MK: Of the Big Island, yes, I do. Some -- well, not too great, but I know that the, in those days I always felt that place was so wet and I wondered how come the houses were so high off the ground. Didn't realize that because of the amount of rain that we had, the houses had to be high off the ground. I know it created some nice storage area and nice place to play, play at when we had inclement weathers.

TI: So you'd just play under the house?

MK: Under the house, yeah. The house, under the house must be about six, eight feet high off the ground. And there were a lot of steps going up to the veranda.

TI: So it's kind of like a, maybe like a basement, so it was used for storage and play area a little bit?

MK: Well, not that elaborate, was just plain dirt and the house was built on stilts, and it was... figuring that my uncle had lived there for ten years, and who knows who many other people lived there before him, but it was dry, dusty. Every place else was wet. And then there was a long hall right in front, in front of the church that created as a meeting hall or the language school, and also a church.

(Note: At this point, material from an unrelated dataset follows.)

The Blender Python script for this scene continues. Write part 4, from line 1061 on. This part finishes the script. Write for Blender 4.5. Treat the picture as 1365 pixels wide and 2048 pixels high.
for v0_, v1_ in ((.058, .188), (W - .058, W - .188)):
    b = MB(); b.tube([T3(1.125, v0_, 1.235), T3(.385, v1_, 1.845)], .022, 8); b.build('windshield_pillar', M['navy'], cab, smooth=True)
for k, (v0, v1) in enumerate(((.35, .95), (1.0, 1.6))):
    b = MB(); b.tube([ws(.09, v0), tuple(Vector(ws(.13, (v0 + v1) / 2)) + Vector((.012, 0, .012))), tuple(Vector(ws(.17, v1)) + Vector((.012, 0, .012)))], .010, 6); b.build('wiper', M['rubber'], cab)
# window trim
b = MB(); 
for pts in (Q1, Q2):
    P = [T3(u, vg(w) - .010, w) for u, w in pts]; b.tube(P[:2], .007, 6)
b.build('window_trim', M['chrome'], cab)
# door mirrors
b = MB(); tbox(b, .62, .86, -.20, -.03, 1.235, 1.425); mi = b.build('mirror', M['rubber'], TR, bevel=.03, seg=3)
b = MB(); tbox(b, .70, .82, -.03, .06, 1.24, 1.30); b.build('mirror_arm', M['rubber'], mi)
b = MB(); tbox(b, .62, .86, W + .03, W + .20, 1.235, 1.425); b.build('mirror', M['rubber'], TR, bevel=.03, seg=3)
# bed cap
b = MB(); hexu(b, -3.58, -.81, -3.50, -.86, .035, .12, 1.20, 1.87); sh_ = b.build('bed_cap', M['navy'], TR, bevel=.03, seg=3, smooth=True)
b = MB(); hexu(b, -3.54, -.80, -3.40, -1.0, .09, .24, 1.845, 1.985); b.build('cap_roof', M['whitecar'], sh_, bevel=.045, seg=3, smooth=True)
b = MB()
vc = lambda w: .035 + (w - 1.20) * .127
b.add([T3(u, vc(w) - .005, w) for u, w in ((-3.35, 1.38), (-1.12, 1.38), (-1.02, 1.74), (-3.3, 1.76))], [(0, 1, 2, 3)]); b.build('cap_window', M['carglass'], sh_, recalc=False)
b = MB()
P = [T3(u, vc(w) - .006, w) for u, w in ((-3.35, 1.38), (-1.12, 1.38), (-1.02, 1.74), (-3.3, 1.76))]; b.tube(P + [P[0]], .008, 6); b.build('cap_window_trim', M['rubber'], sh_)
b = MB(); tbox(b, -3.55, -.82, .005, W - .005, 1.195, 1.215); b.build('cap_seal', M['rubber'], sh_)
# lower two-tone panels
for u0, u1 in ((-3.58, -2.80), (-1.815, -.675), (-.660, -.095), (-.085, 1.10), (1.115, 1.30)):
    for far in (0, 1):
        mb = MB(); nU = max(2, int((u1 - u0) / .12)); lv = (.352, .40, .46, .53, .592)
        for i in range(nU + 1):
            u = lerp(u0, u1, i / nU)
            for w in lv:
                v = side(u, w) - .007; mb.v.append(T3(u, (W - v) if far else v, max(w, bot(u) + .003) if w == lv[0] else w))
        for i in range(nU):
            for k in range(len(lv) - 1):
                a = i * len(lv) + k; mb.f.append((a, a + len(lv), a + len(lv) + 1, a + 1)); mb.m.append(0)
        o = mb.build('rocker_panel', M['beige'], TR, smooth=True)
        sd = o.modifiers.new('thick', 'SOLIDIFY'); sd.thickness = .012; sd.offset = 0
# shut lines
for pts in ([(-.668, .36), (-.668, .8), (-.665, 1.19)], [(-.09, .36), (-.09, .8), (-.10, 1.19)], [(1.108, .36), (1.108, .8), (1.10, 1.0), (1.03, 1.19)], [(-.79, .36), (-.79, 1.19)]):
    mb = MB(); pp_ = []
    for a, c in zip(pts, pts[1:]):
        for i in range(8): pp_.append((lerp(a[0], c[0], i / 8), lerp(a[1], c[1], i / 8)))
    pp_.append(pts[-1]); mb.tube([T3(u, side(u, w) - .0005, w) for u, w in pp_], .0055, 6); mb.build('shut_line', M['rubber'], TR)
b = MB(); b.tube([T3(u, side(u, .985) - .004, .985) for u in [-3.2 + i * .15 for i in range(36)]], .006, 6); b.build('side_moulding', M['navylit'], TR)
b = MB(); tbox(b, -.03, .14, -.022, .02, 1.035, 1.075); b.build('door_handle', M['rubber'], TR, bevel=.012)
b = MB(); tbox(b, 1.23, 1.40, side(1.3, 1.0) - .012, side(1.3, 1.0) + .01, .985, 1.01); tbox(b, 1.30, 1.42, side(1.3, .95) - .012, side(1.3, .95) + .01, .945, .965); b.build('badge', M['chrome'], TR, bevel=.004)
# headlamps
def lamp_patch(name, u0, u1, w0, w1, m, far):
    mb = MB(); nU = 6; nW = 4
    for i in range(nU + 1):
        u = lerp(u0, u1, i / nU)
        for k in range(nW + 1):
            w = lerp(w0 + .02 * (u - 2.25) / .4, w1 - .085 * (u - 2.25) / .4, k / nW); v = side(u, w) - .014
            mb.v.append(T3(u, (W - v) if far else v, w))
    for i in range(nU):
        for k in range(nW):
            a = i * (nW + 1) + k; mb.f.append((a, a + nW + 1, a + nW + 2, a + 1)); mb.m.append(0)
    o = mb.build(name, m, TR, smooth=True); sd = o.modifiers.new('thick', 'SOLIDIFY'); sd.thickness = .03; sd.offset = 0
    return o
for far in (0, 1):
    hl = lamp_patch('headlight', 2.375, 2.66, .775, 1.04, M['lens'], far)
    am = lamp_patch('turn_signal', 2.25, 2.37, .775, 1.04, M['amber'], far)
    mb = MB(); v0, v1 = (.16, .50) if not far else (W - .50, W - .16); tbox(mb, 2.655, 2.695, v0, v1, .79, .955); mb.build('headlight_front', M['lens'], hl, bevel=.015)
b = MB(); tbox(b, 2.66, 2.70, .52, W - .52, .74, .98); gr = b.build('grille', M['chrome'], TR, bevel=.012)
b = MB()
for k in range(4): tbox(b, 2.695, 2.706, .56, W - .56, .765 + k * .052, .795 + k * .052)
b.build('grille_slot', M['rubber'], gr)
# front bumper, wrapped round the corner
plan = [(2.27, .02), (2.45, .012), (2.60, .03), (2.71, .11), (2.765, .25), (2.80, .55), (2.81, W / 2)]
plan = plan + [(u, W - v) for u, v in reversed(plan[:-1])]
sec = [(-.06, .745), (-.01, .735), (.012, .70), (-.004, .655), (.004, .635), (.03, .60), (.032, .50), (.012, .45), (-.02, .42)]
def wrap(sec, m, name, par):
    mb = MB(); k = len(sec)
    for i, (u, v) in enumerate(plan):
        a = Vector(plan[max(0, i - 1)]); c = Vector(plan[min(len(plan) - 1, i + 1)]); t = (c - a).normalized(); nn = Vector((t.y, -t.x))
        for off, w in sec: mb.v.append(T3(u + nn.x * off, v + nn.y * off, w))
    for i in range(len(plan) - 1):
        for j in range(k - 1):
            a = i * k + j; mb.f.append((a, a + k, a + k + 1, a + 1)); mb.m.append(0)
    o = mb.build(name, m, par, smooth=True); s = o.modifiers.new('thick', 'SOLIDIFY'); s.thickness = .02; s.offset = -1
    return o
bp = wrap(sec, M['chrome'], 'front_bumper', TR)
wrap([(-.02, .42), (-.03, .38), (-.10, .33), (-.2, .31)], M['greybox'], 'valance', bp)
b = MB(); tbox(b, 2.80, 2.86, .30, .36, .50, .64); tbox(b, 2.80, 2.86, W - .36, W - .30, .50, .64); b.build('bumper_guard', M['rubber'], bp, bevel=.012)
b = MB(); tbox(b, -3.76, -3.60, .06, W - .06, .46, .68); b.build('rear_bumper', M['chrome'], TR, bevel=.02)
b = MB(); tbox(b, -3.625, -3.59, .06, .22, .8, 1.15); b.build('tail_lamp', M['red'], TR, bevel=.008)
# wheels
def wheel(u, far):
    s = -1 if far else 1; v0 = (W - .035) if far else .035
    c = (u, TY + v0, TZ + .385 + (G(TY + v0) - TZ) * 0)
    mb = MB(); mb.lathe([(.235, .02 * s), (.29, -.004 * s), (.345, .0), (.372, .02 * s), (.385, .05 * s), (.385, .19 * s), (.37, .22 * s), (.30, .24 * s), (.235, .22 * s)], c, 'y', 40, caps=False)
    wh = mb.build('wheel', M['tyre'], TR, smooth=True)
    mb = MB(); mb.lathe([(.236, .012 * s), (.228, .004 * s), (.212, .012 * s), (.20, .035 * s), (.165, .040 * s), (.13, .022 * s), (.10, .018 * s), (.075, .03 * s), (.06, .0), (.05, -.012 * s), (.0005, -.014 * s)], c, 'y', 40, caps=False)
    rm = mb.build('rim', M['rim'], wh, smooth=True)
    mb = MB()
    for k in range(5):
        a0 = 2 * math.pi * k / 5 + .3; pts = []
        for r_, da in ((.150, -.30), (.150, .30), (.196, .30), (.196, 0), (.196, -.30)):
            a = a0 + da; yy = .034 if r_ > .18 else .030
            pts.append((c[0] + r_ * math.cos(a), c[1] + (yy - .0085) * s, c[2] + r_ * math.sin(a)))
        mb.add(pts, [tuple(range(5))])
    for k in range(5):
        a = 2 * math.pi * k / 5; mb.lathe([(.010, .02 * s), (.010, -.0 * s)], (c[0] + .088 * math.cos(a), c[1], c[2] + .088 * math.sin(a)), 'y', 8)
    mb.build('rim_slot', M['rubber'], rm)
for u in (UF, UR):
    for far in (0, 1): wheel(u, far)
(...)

TI: So this was on a plantation?

MK: On the plantation property, yes.

TI: Okay, and so, so it wasn't necessarily a church. It was more, you say, a meeting place.

MK: Meeting place that people... well, the people had accepted as part of the, and the plantation made a provision that they could use it as their church.

TI: And so your father had double duty. He had, he was not only the minister, but he also ran the Japanese language school.

MK: That's correct.

TI: Do you know how large a group he had to...

MK: I have no idea. He handled everything. The closest church that Japanese -- well, the Joudo Shuu mission -- the next church was at Laupahoehoe, which is about, about ten miles, fifteen miles away, and then the other side was Honokaa, so he was in between two big churches and this was a small country... in those days all you had was the bus that you could rely on, so the people couldn't go to the either, either church. It's too far away, so then this was, Ookala was formed.

TI: But then eventually the, they appointed him his own church?

MK: Yes, eventually, in 1938.

TI: And so he left Ookala. Did they replace him with someone?

MK: No. By that, by that time, I believe 1938, most of the plantation workers, especially the Japanese, left the plantations. By that time we'd started to move, the Japanese were starting to move out of... by the time my dad came they were starting to move out of plantation. They were going to their own farming, or going to become merchants.

TI: So it's probably always was viewed as a temporary situation.